## WHAT IS ASKED
Repeat exactly the stretch of lines from the line containing "small_tent(0, 0, 0, 'pale" through the line containing "small_tent(668, 2, 1.2, 'ridge", both included, and nothing else.

## DATA IN THIS EXERCISE
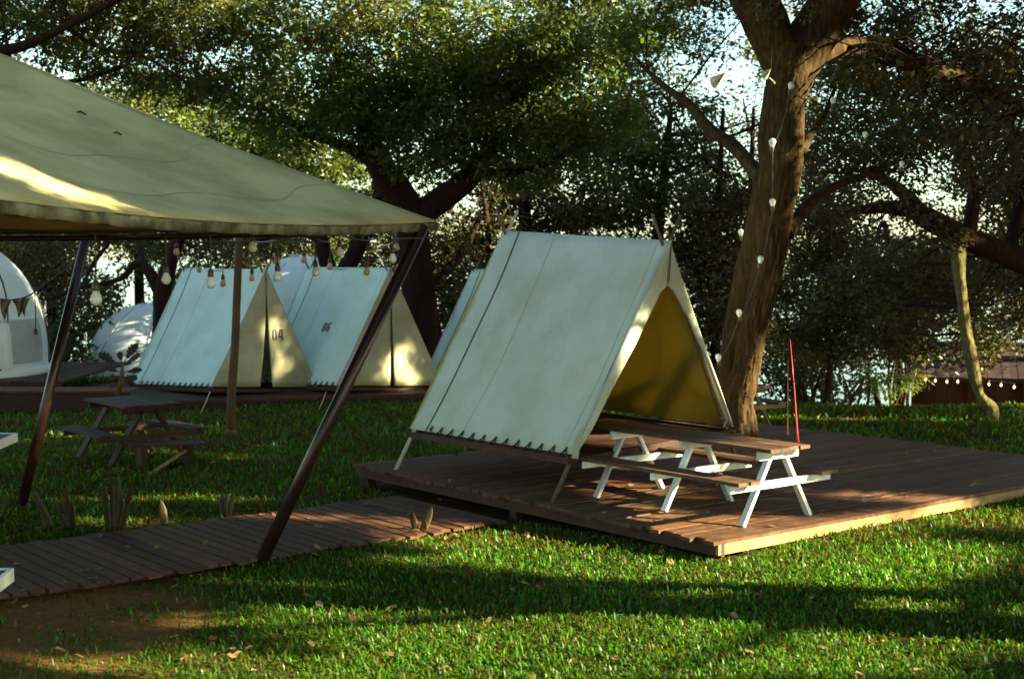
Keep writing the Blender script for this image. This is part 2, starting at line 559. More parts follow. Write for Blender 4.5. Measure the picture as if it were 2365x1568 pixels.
def aframe(name, label, pts, mats, leg, closed=True, num=None, inner_glow=False, group='white canvas ridge tents', open_ft=.5):
    FL, FR, BL, BR, FT, BT = [Vector(p) for p in pts]
    c = (FL + FR + BL + BR) / 4
    root = empty(name, (c.x, c.y, min(FL.z, FR.z, BL.z) - leg), label, 'tent', group)
    cv, fl_ = mats
    nL = (BL - FL).cross(FT - FL).normalized()
    if nL.dot(FL - FR) < 0: nL = -nL
    nR = (BR - FR).cross(FT - FR).normalized()
    if nR.dot(FR - FL) < 0: nR = -nR
    nF = (FR - FL).cross(FT - FL).normalized()
    if nF.dot(FL - BL) < 0: nF = -nF
    # left wall, right wall
    def wall(fl, bl, n, seed):
        f0 = panel(fl, bl, BT, FT, .075, wr=.007, seed=seed)
        # panel() bows along its own normal; make it bow inwards
        nn = (bl - fl).cross(FT - fl).normalized()
        sgn = 1 if nn.dot(n) > 0 else -1
        base = lambda s, t: lerp(lerp(fl, bl, s), lerp(FT, BT, s), t)
        return lambda s, t: base(s, t) + n * ((f0(s, t) - base(s, t)).dot(nn) * 1.0)
    fL = wall(FL, BL, nL, 1.0); fR = wall(FR, BR, nR, 2.0)
    for fn, nm in ((fL, 'side_wall'), (fR, 'side_wall')):
        mb = MB(); mb.grid(fn, 30, 20); mb.build(nm, cv, root, True, .006)
    if inner_glow:
        for fn, n in ((fL, nL), (fR, nR)):
            mb = MB(); mb.grid(lambda s, t: fn(.01 + s * .98, .01 + t * .97) - n * .03, 24, 16)
            mb.build('sunglow', M['sunglow'], root, True)
    # seams on the near wall
    mb = MB()
    strip_on(mb, fL, lambda q: .885, lambda q: .893, .0, 1.0, nL)
    mb.build('seam', M['seam'], root)
    mb = MB()
    strip_on(mb, fL, lambda q: .655, lambda q: .659, .02, .995, nL, .005)
    strip_on(mb, fL, lambda q: .05 , lambda q: .054, .02, .995, nL, .005)
    mb.build('stitch_line', M['canopy'], root)
    # rear wall
    mb = MB(); mb.grid(lambda s, t: lerp(lerp(BL, BR, s), BT, t) - (BT - FT).normalized() * -.02, 8, 10)
    mb.build('rear_wall', M['sunglow'] if inner_glow else cv, root, True)
    # front
    def P(a, b_):           # a 0..1 across at eave level, b_ up the face
        return lerp(lerp(FL, FR, a), FT, b_)
    if closed:
        # two flaps; the gap between them opens towards the ground
        def flap(side, gap0, gap1):
            def fn(s, t):
                g = gap0 if side < 0 else gap1
                edge = g * (1 - t / .86) if t < .86 else 0
                a0 = 0.0 if side < 0 else .5 + edge
                a1 = .5 - edge if side < 0 else 1.0
                a = a0 + (a1 - a0) * s
                p = P(a, t)
                bulge = .05 * math.sin(s * 9 + t * 2) * (1 - t) * .6 + .03 * math.sin(s * 4 + side) * (1 - t)
                inner = s if side < 0 else 1 - s
                p = p + nF * (bulge * .5 + .012 * side + .03 + .05 * inner * (1 - t))
                return p
            return fn
        for side in (-1, 1):
            mb = MB(); mb.grid(flap(side, open_ft * .62, open_ft * .38), 14, 18)
            fo = mb.build('front_flap', fl_, root, True, .006)
            if num and num[0] == 'front' and side > 0:
                polys, wd = digits(num[1], .22)
                W_ = (FR - FL).length; H_ = (lerp(FL, FR, .5) - FT).length
                mb = MB(); f2 = flap(1, 0, open_ft * .38)
                def place(x, z, off):
                    t = .4 + z / H_; a_ = .5 + (.11 + x) / (W_)
                    e_ = open_ft * .38 * (1 - t / .86)
                    lo = P(0, t); hi = P(1, t); ww = (hi - lo).length
                    a_ = .5 + (.1 + x) / ww
                    return f2((a_ - .5 - e_) / (.5 - e_), t) + nF * off
                for pl in polys:
                    k = len(pl)
                    mb.add([place(x, z, .009) for x, z in pl] + [place(x, z, -.002) for x, z in pl],
                           [tuple(range(k))] + [(i, (i + 1) % k, k + (i + 1) % k, k + i) for i in range(k)])
                mb.build('number', M['ink'], fo)
    else:
        # open front: narrow facings along both edges and a gusset at the top
        def facing(side):
            def fn(s, t):
                top = P(.5, 1.0)
                out = lerp(FL if side < 0 else FR, FT, t)
                if side < 0:
                    wv = np.interp(t, [0, .08, .25, .5, .77, .78, 1], [.03, .1, .13, .23, .24, .23, .0])
                else:
                    wv = np.interp(t, [0, .1, .35, .6, .77, .78, 1], [.025, .03, .05, .12, .24, .23, .0])
                wv = min(wv, (1 - t) * 1.25)
                # below the gusset the facing keeps its width, above it reaches the centre
                width = (FR - FL).length
                a = float(wv) / width if t < .775 else .5 * (1 - t)
                b_ = out + (FR - FL) * (a * (1 if side < 0 else -1)) * s
                n2 = nL if side < 0 else nR
                return b_ + nF * (.025 * math.sin(s * math.pi) + .015 * math.sin(t * 9) * s + .01)
            return fn
        for side in (-1, 1):
            mb = MB(); mb.grid(facing(side), 6, 40); mb.build('front_flap', M['flapw'], root, True, .008)
        mb = MB()
        top = P(.5, .78)
        mb.beam(lerp(FL, FR, .5) * .0 + P(.5, .79) + nF * .045, P(.5, .985) + nF * .045, .012, .006, nF)
        mb.build('centre_seam', M['seam'], root)
        # hanging corner of the near facing
        mb = MB()
        a = FL + nF * .03
        q = [a + (FR - FL).normalized() * .02 + ZU * .17, a + (FR - FL).normalized() * .13 + ZU * .3, a + (FR - FL).normalized() * .05 - ZU * .05, a - (FR - FL).normalized() * .03 - ZU * .03]
        mb.add(q, [(0, 1, 2, 3)])
        mb.build('loose_corner', M['flapw'], root, False, .01)
        for s_ in (.14, .93):
            b_ = lerp(FR, FT, 1 - s_) + nF * .03
            path = []
            for k in range(4):
                path += [b_, b_ + Vector((random.uniform(-.13, .0), 0, -.03 - .04 * k))]
            mb = MB(); mb.tube(path, .007, 6); mb.build('tie_cord', M['rope'], root)
    if num and num[0] == 'side':
        polys, wd = digits(num[1], .2)
        mb = MB(); Ls = (BL - FL).length; Hs = (FT - FL).length
        for pl in polys:
            top = [fL(.5 - x / Ls * 1.0, .455 + z / Hs) + nL * .012 for (x, z) in pl]
            bot = [p - nL * .014 for p in top]; k = len(pl)
            mb.add(top + bot, [tuple(range(k))] + [(i, (i + 1) % k, k + (i + 1) % k, k + i) for i in range(k)])
        mb.build('number', M['ink'], root)
    # base frame with its floor
    mb = MB()
    dz = -ZU * .07
    for a, b_ in ((FL, BL), (FR, BR), (FL, FR), (BL, BR)):
        mb.beam(a + dz + (a - b_).normalized() * .04, b_ + dz, .06, .07)
    mb.build('base_frame', M['darkwood'], root)
    mb = MB()
    mb.add([FL + dz * .9, FR + dz * .9, BR + dz * .9, BL + dz * .9, FL + dz * 1.4, FR + dz * 1.4, BR + dz * 1.4, BL + dz * 1.4],
           [(0, 1, 2, 3), (7, 6, 5, 4), (0, 4, 5, 1), (1, 5, 6, 2), (2, 6, 7, 3), (3, 7, 4, 0)])
    mb.build('floor', M['darkwood'], root)
    # lacing between wall hem and rail: one continuous cord
    mb = MB()
    n = 13; path = []; rad = []
    for i in range(n):
        q = .035 + i / (n - 1) * .82
        path += [fL(q - .022, .0) + dz * .75 + nL * .03, fL(q - .004, .004) + nL * .018, fL(q + .002, .024) + nL * .012, fL(q + .008, .004) + nL * .018]
        rad += [.005, .009, .013, .009]
    mb.tube(path, rad, 6); mb.build('lacing', M['seam'], root)
    # crossed poles at both ends
    for (l, r_, t, en) in ((FL, FR, FT, 0), (BL, BR, BT, 1)):
        fwd = (FL - BL).normalized() * (1 if en == 0 else -1)
        for k, a in enumerate((l, r_)):
            d = (t - a).normalized()
            other = d
            foot = a - d * (leg / max(d.z, .1))
            tip = t + d * (.34 if en == 0 else .3)
            off = -fwd * (.03 + .035 * k) + ((r_ if k == 0 else l) - a).normalized() * .05
            mb = MB()
            mb.tube([foot + off, a + off, lerp(a, t, .5) + off, t + off, tip + off], [.024, .023, .021, .019, .016], 8)
            mb.build('tent_pole', M['palestick'] if (en == 1 and k == 0 and inner_glow) else M['tentpole'], root, True)
    mb = MB()
    mb.tube([FT - ZU * .05 + (FT - BT).normalized() * .02, BT - ZU * .05], .02, 8)
    mb.build('ridge_pole', M['tentpole'], root, True)
    return root


M['flapw'] = mat_canvas('pale front facing', (.56, .58, .46), .12, (.7, .6, .4), .25)
FL = at(1322, 1050, 15.1); FR = at(1690, 984, 16.75); BL = at(948, 990, 17.5)
FT = at(1544, 556, 15.95); BT = at(1164, 533, 18.35)
BR = FR + (BL - FL) * 1.0; BR.z = FR.z
aframe('ridge_tent', 'large grey white ridge tent with its front open, standing on the wooden deck', (FL, FR, BL, BR, FT, BT),
       (M['canvas'], M['flap']), .5, closed=False, inner_glow=True)

# guy rope of the deck tent
def small_tent(dx, dy, dD, label, num, gap):
    FL = at(488 + dx, 893 + dy, 27.5 + dD); FR = at(733 + dx * (1 if dx == 0 else 1.0), 893 + dy, 28.9 + dD); BL = at(303 + dx, 886 + dy, 29.6 + dD)
    FT = at(613 + dx, 622 + dy * 1.2, 28.2 + dD); BT = at(424 + dx, 620 + dy, 30.3 + dD)
    BR = FR + (BL - FL); BR.z = FR.z
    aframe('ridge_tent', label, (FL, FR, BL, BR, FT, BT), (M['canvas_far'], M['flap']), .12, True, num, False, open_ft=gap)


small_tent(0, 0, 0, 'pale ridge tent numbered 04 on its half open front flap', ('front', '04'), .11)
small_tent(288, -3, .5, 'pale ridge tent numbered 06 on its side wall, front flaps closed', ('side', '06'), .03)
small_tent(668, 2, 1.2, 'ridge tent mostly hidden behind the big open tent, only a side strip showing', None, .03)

plat = empty('tent_platform', (-2, 29, 0), 'long dark wooden platform under the row of numbered tents', 'platform')
a, b_, c_, d_ = Vector((-6.6, 26.7, 0)), Vector((4.2, 30.1, 0)), Vector((2.2, 33.4, 0)), Vector((-9.4, 30.2, 0))
mb = MB()
n = 26
for i in range(n):
    s0, s1 = i / n, (i + .93) / n
    q = [lerp(a, d_, s0), lerp(b_, c_, s0), lerp(b_, c_, s1), lerp(a, d_, s1)]
    vs = [p + ZU * .16 for p in q] + [p + ZU * .11 for p in q]
    mb.add(vs, [(0, 1, 2, 3), (0, 4, 5, 1), (1, 5, 6, 2), (2, 6, 7, 3), (3, 7, 4, 0)])
mb.build('platform_boards', M['darkwood'], plat)
mb = MB(); mb.beam(a + ZU * .02 + Vector((0, .05, 0)), b_ + ZU * .02 + Vector((0, .05, 0)), .04, .2); mb.beam(a + ZU * .02, d_ + ZU * .02, .04, .2)
mb.build('skirt_board', M['darkwood'], plat)
for (p, q, lab) in (((485, 905, 27.3), (462, 960, 25.9), 'thin guy rope running from the 04 tent down to the lawn'),
                    ((753, 905, 27.8), (736, 955, 26.2), 'thin guy rope running from the 06 tent down to the lawn')):
    mb = MB(); A, B = at(*p), at(*q); B.z = gzf(B.x, B.y); mb.tube([A, lerp(A, B, .5) - ZU * .01, B], .008, 6)
    tag(mb.build('guy_rope', M['rope']), lab, 'rope', 'tent guy ropes')

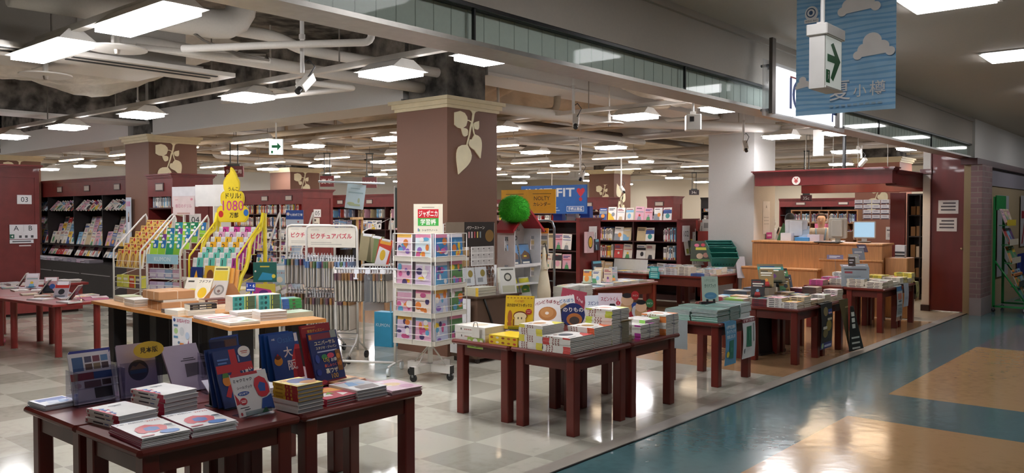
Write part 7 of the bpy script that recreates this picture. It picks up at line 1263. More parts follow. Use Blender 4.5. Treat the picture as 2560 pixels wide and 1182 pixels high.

## TASK OUTPUT
small_tent(0, 0, 0, 'pale ridge tent numbered 04 on its half open front flap', ('front', '04'), .11)
small_tent(288, -3, .5, 'pale ridge tent numbered 06 on its side wall, front flaps closed', ('side', '06'), .03)
small_tent(668, 2, 1.2, 'ridge tent mostly hidden behind the big open tent, only a side strip showing', None, .03)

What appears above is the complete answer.